Today, the Honest Elections Project filed a brief in the Tennessee Supreme Court, supporting the state of Tennessee against an effort by activists to use the courts to rewrite duly enacted election law.

Tennessee is one of sixteen states to encourage in-person voting by requiring voters to have a valid reason to vote absentee. Under Tennessee law, older voters, voters who are sick, and voters who will be absent on election day may already cast absentee ballots; all other voters can cast votes early, or in person on Election Day. Tennessee opted to avoid the sort of sweeping election changes that have led to serious voting problems elsewhere, including New Jersey and Washington, D.C., but activists including the ACLU sued seeking a judicial rewrite of state law. A lower court ruled in their favor and declared that the state must extend absentee voting to all voters, and the state appealed to the Tennessee Supreme Court.
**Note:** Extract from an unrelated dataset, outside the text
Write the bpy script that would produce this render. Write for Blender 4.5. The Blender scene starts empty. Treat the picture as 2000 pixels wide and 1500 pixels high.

“Voters do not need to choose between preserving their own health, or the health of our democracy, but that is exactly the false choice being pushed by the activists who brought this lawsuit. A hasty, court-imposed transition to all-mail elections opens the door to confusion, chaos, and malfeasance, as we have already seen this year,” said Jason Snead, executive director. “Tennessee law allows sick and elderly voters to vote absentee, and affords other voters options to vote early. For those choosing to vote on Election Day, the state has developed new procedures to protect the health of voters and poll workers. Activists are free to disagree, but they shouldn’t run to courts to impose their agenda when lawmakers reject it.”